TYPES OF TRUSTS
A Glossary
Bypass Trust: Used in estate tax planning for a married
couple. Holds up to $625,000 in assets (for decedents dying in 1998) for
the benefit of the surviving spouse, but it is excluded from the spouse's
estate for tax purposes.
Charitable Remainder Trust (CRT): Makes payments to an individual or individuals for a time; then whatever is left passes to a charity or charities.
Charitable Remainder Annuity Trust (CRAT): A type of charitable remainder trust. The payments to the individual or individuals are a fixed dollar amount.
Charitable Remainder Unitrust (CRUT): A type of charitable remainder trust. The payments to the individual or individuals are a percentage of the value of the trust assets from time to time.
Credit Shelter Trust: Another name for a bypass trust.

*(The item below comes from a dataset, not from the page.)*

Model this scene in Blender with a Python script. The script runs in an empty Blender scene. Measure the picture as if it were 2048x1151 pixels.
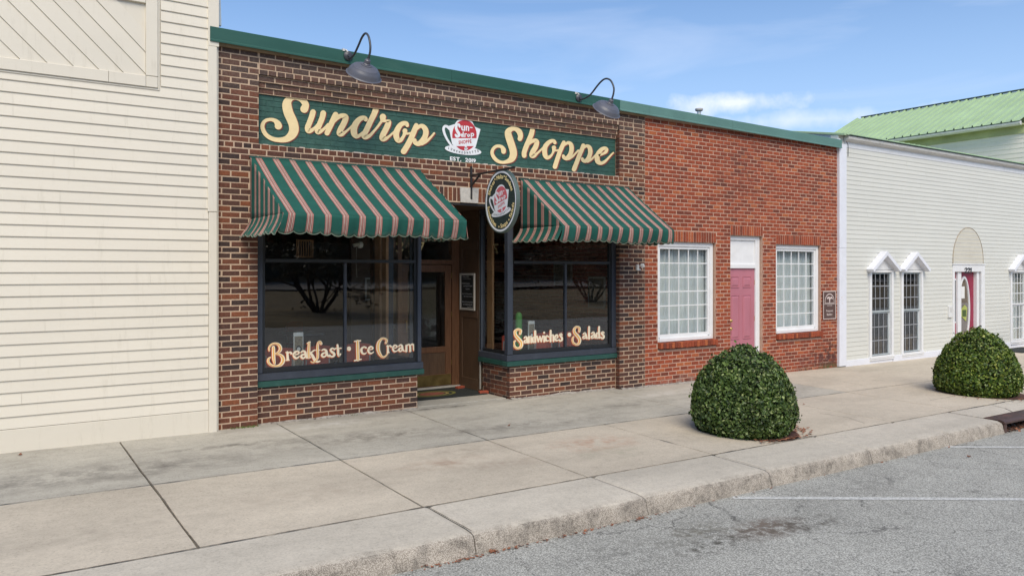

"Crummey" Trust: A trust designed so that contributions to it qualify for the federal gift tax annual exclusion. Beneficiaries have the power to withdraw assets contributed to the trust for a limited period of time.
Disclaimer Trust: A bypass or credit shelter trust that is funded by means of a disclaimer.
Discretionary Trust: Any trust in which the trustee has the discretionary power to make (or not to make) distributions to a beneficiary or beneficiaries.
Dynasty Trust: A trust that lasts through multiple generations of a family. Usually designed to reduce or eliminate the generation- skipping transfer tax.
Generation-Skipping Trust: Another name for a dynasty trust.
Grantor Retained Annuity Trust (GRAT): A trust that makes payments of a fixed dollar amount to the creator of the trust for a period of time; then the assets pass to relatives or other beneficiaries.
Grantor Retained Unitrust (GRUT): Similar to a grantor retained annuity trust, except that the payments to the trust creator are a percentage of the value of the trust assets, rather than a fixed amount.
Grantor Retained Income Trust (GRIT): A trust that pays the income earned on trust assets for a time to the creator of the trust; then the assets pass to relatives or to beneficiaries. Because of changes in the tax laws, this type of trust is useful only in limited circumstances.
Inter Vivos Trust: Any trust created during lifetime, rather than under a will.
Irrevocable Life Insurance Trust (ILIT): A trust designed to be the owner of a life insurance policy or policies and exclude the death benefit from the insured person's estate for tax purposes.
Qualified Personal Residence Trust (QPRT): A trust designed to achieve estate tax savings for a personal residence. The creator of the trust is permitted to live in the residence for a period of time; then the residence passes to children or other beneficiaries, or remains in trust for their benefit. Can be thought of as a delayed gift of the residence.
Qualified Terminable Interest Property (QTIP) Trust: A trust that qualifies for the estate tax marital deduction, if an election is made by the executor of the estate. All income must be paid to the surviving spouse, and no distributions of principal can be made to anyone other than the surviving spouse during his or her lifetime.
Minor's Trust: A vehicle for making a gift or bequest to a young beneficiary. Protects the assets and it permits them to be used for the child's benefit.
"Pot" Trust: A single, combined trust for the benefit of multiple beneficiaries, such as a family of young children.
Revocable Living Trust: A trust created during lifetime to hold some or all of a person's property. Can be amended or revoked at any time.
Special Needs Trust: A trust for the benefit of a disabled or impaired person. Usually designed to prevent the existence of the trust from disqualifying the beneficiary from government assistance or benefits.
Split-Interest Trust: A trust that benefits a charity or charities as well as individuals, such as a charitable remainder trust or a charitable leave trust.
Testamentary Trust: Any trust created after death under the terms of a will.
Total return trust: A trust in which distributions to current beneficiaries are geared to a percentage of trust assets, rather than to the amount of income earned by the trust.
Voting Trust: A trust that holds corporate stock or other securities with voting rights, to permit the voting decisions to be made by someone other than the owner of the stock.
2503(c) Trust: A type of trust for making gifts to minors. Designed to qualify gifts to the trust for the annual exclusion for gift tax purposes under Internal Revenue Code Section 2503(c).